The spare, modern set and the decision to have characters sitting on a bench at the rear of the stage when not in the scene, as if just waiting for something to happen, are all thematically sound. However, in literature, whenever we find brooding malcontents such as these, there is always the expectation that they will look beyond their state of disenchantment for just a moment and, in a gush of eloquence, remind us of what they might one day become. However, with this brutish translation, many of these young actors can find no middle ground between absolute desolation and absolute rage—there is only disenchantment.

Stephen Louis Grush’s performance as Konstantin and Kelly O’Sullivan’s as Masha epitomize what too often strikes me as paint-by-numbers acting. Cliff Chamberlain as Trigorin lacks the requisite charm of one who would seem to be enjoying the wit, fame, and society of a man of letters, but who, deep within himself, feels despondent and enslaved. He appears uncultivated and thoroughly unsympathetic.

The older actors could teach their younger colleagues a thing or two aboutsubtlety in stage acting.
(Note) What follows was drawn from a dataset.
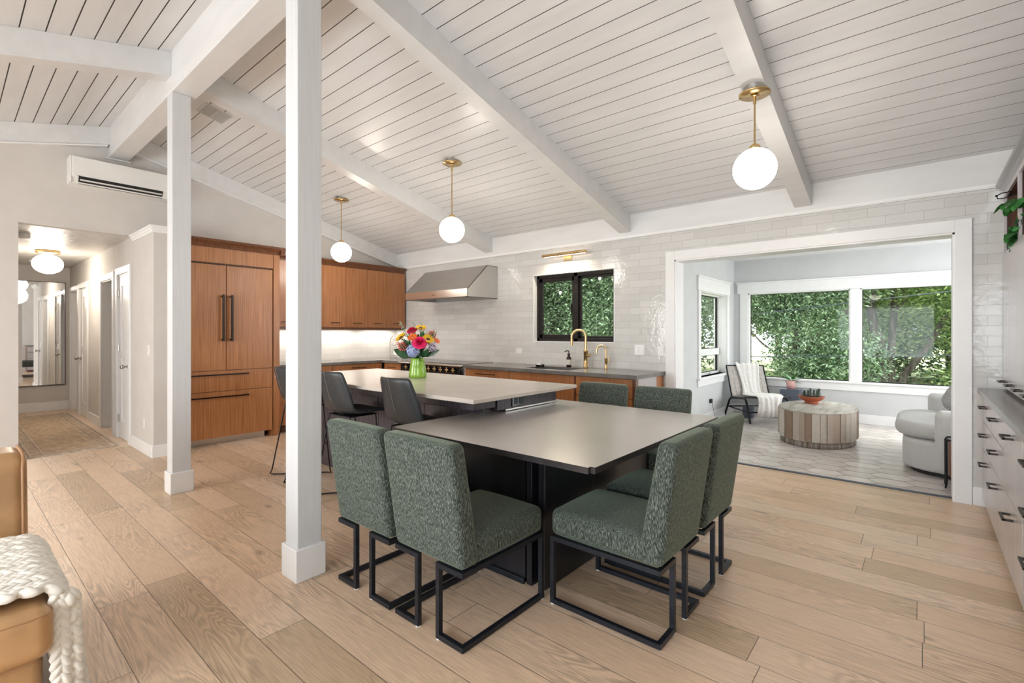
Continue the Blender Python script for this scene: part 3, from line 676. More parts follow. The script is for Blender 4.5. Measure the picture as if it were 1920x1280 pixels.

Instead of shouting every line past her interlocutors, Mary Beth Fisher deploys every appropriate feature of a modern Arkadina with great color. Francis Guinan is perfect as the pathetic (in the older sense of the term, not as used in this production), lamenting Sorin. Scott Jaeck as Dorn and Steve Pickering as Shamrayev also come off rather well, and Heather Wood, not exactly a shining young heroine, has a great deal more personality than her fellows.

The effect of this real-life generational divide is that, although we may feel inclined to sympathize with Konstantin and what he represents, we are more likely to respond, in words very much appropriate to the contemporary lexicon of Fall’s Seagull: “Grow up!”